In a way, it took an African refugee from war-torn South Sudan to add something new to the Twin Cities microbrewery boom.

Isaac Tut, who quit an $80,000-plus technology job in 2016, after earning degrees in math, physics and aeronautical engineering from Minnesota universities, is a founder and CEO of Running Tap.

The small business, based just north of downtown, employs three full-time workers and several part-time employees and drivers and claims that it is the first delivery service devoted to connecting a growing list of 20 microbrewers with customers who don't want to drive across town.

Tut, 28, who also played soccer and ran track at St. Olaf College, and his former roommate, Chris Ho, an international banker for several years after college, used to travel annually with several other friends. They always enjoyed sampling local beers.

"But we had to go to the different taprooms," Tut recalled. "We couldn't get local beers delivered."

Same situation locally. They brewed an idea that became Running Tap.

"If people enjoy these [craft] beers as much as we do, we thought it might be a good business."

Tut and Ho have invested about $100,000 in cash and sweat equity. They also have raised $500,000 from private, local investors.

The business has grown from three breweries at the beginning of last year. And this will be the first full year of operations from a company that basically is in the logistics-and-delivery business.

The Running Tap principals, who project revenue this year of $200,000, say they will hit the break-even point at $500,000 in revenue, which they hope will be 2019 or 2020.

The business model is pretty simple. Running Tap charges a fee to the participating brewer as well as the customer to generate revenue from the sale of growlers, cans and mixed-brewery variety packs it delivers throughout the Twin Cities.

"We charge the breweries per growler sold on our website," said Moses Tut, a part-time employee and Isaac's brother. "Also we get revenue from beer tastings and catering, deliver fees and tips. We're excited about the results.

"We like to imagine our service as consolidating the brewery experience into one delivery at the customer's discretion."

The Tut brothers and Ho see beer as a deliverable item, such as pizza, and want to turn your living room into taproom.

Minnesota, mostly in the Twin Cities, has grown from about 25 small breweries in 2010 to more than 110 today.

"The brewers don't pay us unless they make a sale," Isaac Tut said.

Isaac Tut, who was working at Seagate Technology, was able to apply his tech background to the logistic-software end of the business.

Relaxing for an hour one afternoon at Running Tap's warehouse-offices off Glenwood Avenue N., he conceded that planning and scaling the business has proved more daunting than expected. There are also a lot of moving parts to collecting inventory from distant breweries and getting it delivered around the Twin Cities.

About seven months into its operating life, Running Tap is about "a quarter of the way" to declaring success, Isaac Tut said.

"It's not a bad start, and we are still pushing," he said.

The Tut brothers are grateful American entrepreneurs.

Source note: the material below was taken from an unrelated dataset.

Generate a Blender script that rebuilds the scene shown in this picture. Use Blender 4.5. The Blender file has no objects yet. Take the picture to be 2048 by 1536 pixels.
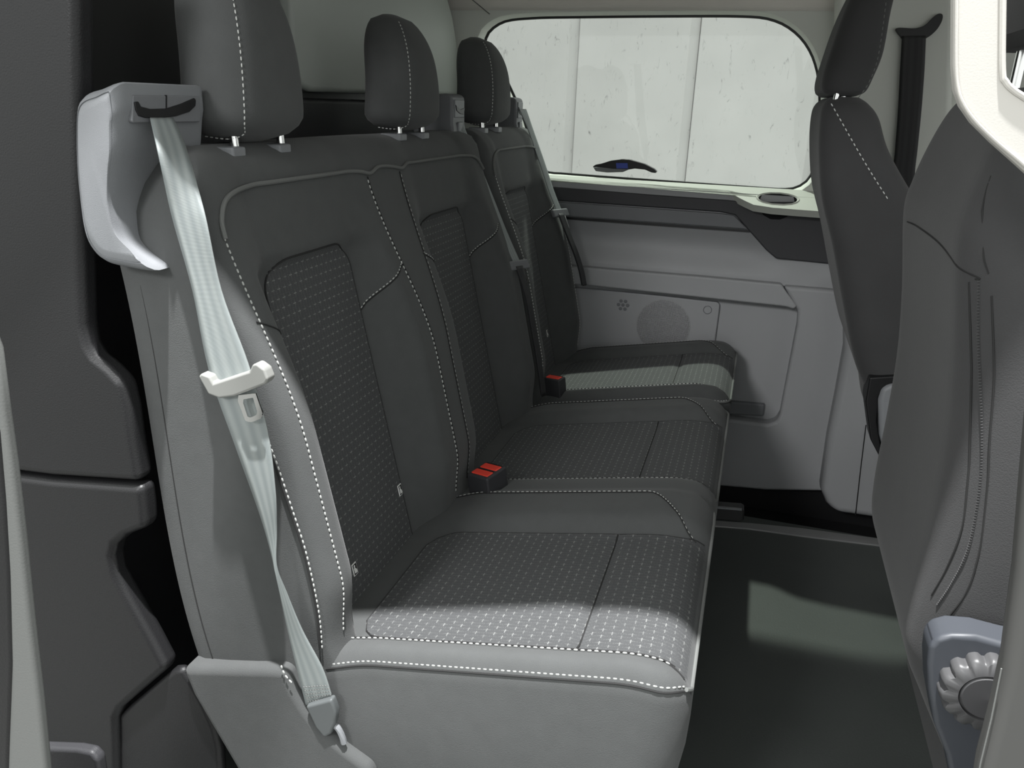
import bpy, bmesh, math, random
from mathutils import Vector, Matrix
random.seed(4)
S = bpy.context.scene
COL = S.collection

# ------------------------------------------------------------------ camera, world, lamps, exposure
cam_d = bpy.data.cameras.new('camera'); cam = bpy.data.objects.new('camera', cam_d); COL.objects.link(cam)
cam_d.sensor_width = 36; cam_d.lens = 27.837; cam_d.clip_start = .02; cam_d.clip_end = 60
cam.matrix_world = Matrix(((0.955309, -0.127942, 0.266487, 0.5104), (0.293784, 0.310926, -0.903889, -0.746),
                           (0.032787, 0.941783, 0.334618, 1.08), (0, 0, 0, 1)))
S.camera = cam
S.view_settings.view_transform = 'Standard'; S.view_settings.look = 'None'
S.view_settings.exposure = 0; S.view_settings.gamma = 1; S.view_settings.use_curve_mapping = False
W = bpy.data.worlds.new('showroom'); S.world = W; W.use_nodes = True
W.node_tree.nodes['Background'].inputs[0].default_value = (.97, 1, .98, 1)
W.node_tree.nodes['Background'].inputs[1].default_value = 1.2

def lamp(name, loc, target, power, size, color=(1, 1, 1)):
    l = bpy.data.lights.new(name, 'AREA'); l.shape = 'DISK'; l.size = size; l.energy = power; l.color = color
    o = bpy.data.objects.new(name, l); COL.objects.link(o); o.location = loc
    o.rotation_euler = (Vector(target) - Vector(loc)).to_track_quat('-Z', 'Y').to_euler()
    return o
lamp('ceiling_spot_over_door', (.30, -.40, 3.7), (.35, .1, .5), 340, .07)
lamp('ceiling_spot_beyond_window', (-.25, 2.95, 3.75), (.4, 1.1, .3), 120, .10, (.93, 1, .90))
lamp('hall_lamp_behind_door', (-.9, -3.4, 2.7), (.3, .6, .7), 70, .8)

# ------------------------------------------------------------------ materials
def mat(name, color, rough=.6, bump=0., scale=600., sheen=0., metal=0., spec=.4, mottle=0., mscale=8., coat=0.):
    m = bpy.data.materials.new(name); m.use_nodes = True
    nt = m.node_tree; b = nt.nodes['Principled BSDF']
    b.inputs['Base Color'].default_value = (*color, 1); b.inputs['Roughness'].default_value = rough
    b.inputs['Metallic'].default_value = metal; b.inputs['Specular IOR Level'].default_value = spec
    if sheen: b.inputs['Sheen Weight'].default_value = sheen; b.inputs['Sheen Roughness'].default_value = .5
    tc = nt.nodes.new('ShaderNodeTexCoord')
    if bump:
        n = nt.nodes.new('ShaderNodeTexNoise'); n.inputs['Scale'].default_value = scale; n.inputs['Detail'].default_value = 2
        bp = nt.nodes.new('ShaderNodeBump'); bp.inputs['Strength'].default_value = bump; bp.inputs['Distance'].default_value = .001
        nt.links.new(tc.outputs['Object'], n.inputs['Vector']); nt.links.new(n.outputs['Fac'], bp.inputs['Height'])
        nt.links.new(bp.outputs['Normal'], b.inputs['Normal'])
    if mottle:
        n = nt.nodes.new('ShaderNodeTexNoise'); n.inputs['Scale'].default_value = mscale; n.inputs['Detail'].default_value = 5
        mr = nt.nodes.new('ShaderNodeMapRange'); mr.inputs['To Min'].default_value = 1 - mottle; mr.inputs['To Max'].default_value = 1 + mottle
        mx = nt.nodes.new('ShaderNodeMix'); mx.data_type = 'RGBA'; mx.blend_type = 'MULTIPLY'; mx.inputs['Factor'].default_value = 1
        nt.links.new(tc.outputs['Object'], n.inputs['Vector']); nt.links.new(n.outputs['Fac'], mr.inputs['Value'])
        mx.inputs['A'].default_value = (*color, 1); nt.links.new(mr.outputs['Result'], mx.inputs['B'])
        nt.links.new(mx.outputs['Result'], b.inputs['Base Color'])
    return m

def pattern_mat(name, base, dash):
    """woven seat cloth: staggered light dashes and fine ticks on a dark ground, laid out in the cloth's own UV metres"""
    m = bpy.data.materials.new(name); m.use_nodes = True; nt = m.node_tree; N = nt.nodes; L = nt.links
    b = N['Principled BSDF']; b.inputs['Roughness'].default_value = .85; b.inputs['Sheen Weight'].default_value = .05
    uv = N.new('ShaderNodeUVMap'); sp = N.new('ShaderNodeSeparateXYZ'); L.new(uv.outputs['UV'], sp.inputs[0])
    def M(op, a, c=None, d=None):
        n = N.new('ShaderNodeMath'); n.operation = op
        for i, v in enumerate((a, c, d)):
            if v is None: continue
            if isinstance(v, (int, float)): n.inputs[i].default_value = v
            else: L.new(v, n.inputs[i])
        return n.outputs[0]
    u = M('DIVIDE', sp.outputs[0], .0135); v = M('DIVIDE', sp.outputs[1], .0125)
    row = M('FLOOR', v); stag = M('MULTIPLY', M('MODULO', row, 2.0), .5)
    us = M('ADD', u, stag); fu = M('FRACT', us); fv = M('FRACT', v)
    def box(f, c, h): return M('LESS_THAN', M('ABSOLUTE', M('SUBTRACT', f, c)), h)
    hd = M('MULTIPLY', box(fu, .5, .25), box(fv, .5, .055))
    vd = M('MULTIPLY', box(fu, .58, .04), box(fv, .5, .30))
    tick = M('MULTIPLY', M('MULTIPLY', box(M('FRACT', M('MULTIPLY', us, 2.0)), .1, .07), box(M('FRACT', M('MULTIPLY', v, 4.0)), .5, .28)), .30)
    thr = N.new('ShaderNodeTexNoise'); thr.inputs['Scale'].default_value = 300; L.new(uv.outputs['UV'], thr.inputs['Vector'])
    cell = N.new('ShaderNodeTexWhiteNoise'); cmb = N.new('ShaderNodeCombineXYZ'); L.new(M('FLOOR', us), cmb.inputs[0]); L.new(row, cmb.inputs[1]); L.new(cmb.outputs[0], cell.inputs['Vector'])
    amt = M('MINIMUM', M('ADD', M('ADD', M('MULTIPLY', hd, .9), M('MULTIPLY', vd, .30)), tick), 1.0)
    amt = M('MULTIPLY', amt, M('ADD', .45, M('MULTIPLY', cell.outputs['Value'], .6)))
    amt = M('ADD', amt, M('MULTIPLY', M('SUBTRACT', thr.outputs['Fac'], .5), .35))
    mx = N.new('ShaderNodeMix'); mx.data_type = 'RGBA'; mx.inputs['A'].default_value = (*base, 1); mx.inputs['B'].default_value = (*dash, 1)
    L.new(amt, mx.inputs['Factor']); L.new(mx.outputs['Result'], b.inputs['Base Color'])
    bp = N.new('ShaderNodeBump'); bp.inputs['Strength'].default_value = .5; bp.inputs['Distance'].default_value = .0012
    L.new(amt, bp.inputs['Height']); L.new(bp.outputs['Normal'], b.inputs['Normal'])
    return m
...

Their family of nine, including seven kids, was displaced by the Sudanese civil war.

They lived in an Ethiopian refugee camp for years, until they were selected for immigration to the United States in 1999.

The Tut family is part of the lucky 1 percent of the world's growing class of refugees who are able exit the world's refugee camps and immigrate to a new home.

The Tuts, thanks to United Nations High Commissioner for Refugees and Minneapolis-based American Refugee Committee, moved to Texas and then to the Twin Cities, where they had a few friends.

They started here by bunking with a minister's family who helped them acclimate.

The children grew up in Northfield, where Isaac graduated high school before earning a scholarship to St. Olaf, and in Storm Lake, Iowa.

Their mother, Rachel Tut, was killed at age 41 in 2011. She lost control of her vehicle in a snowstorm and collided with a semitrailer truck on her way to work at a factory in Carroll, Iowa.

Hundreds of South Sudanese immigrants from Minnesota and Iowa, as well as their white neighbors, attended the funeral in Storm Lake, Iowa, their home for several years. Her husband, Jacob Tut, is a Presbyterian minister in Storm Lake.

Another Tut child graduated St. Olaf and works in admissions at Harvard College, in Cambridge, Mass. A sister is a St. Olaf student, and another sister is raising a family in California.

The two other sisters attend high school in the Twin Cities and live with Isaac and his wife.

"We are grateful to be here," Isaac Tut said. "And without organizations like the American Refugee Committee, we wouldn't be here to tell our story."

And Minnesota's economy and culture would be less rich without hardworking immigrants.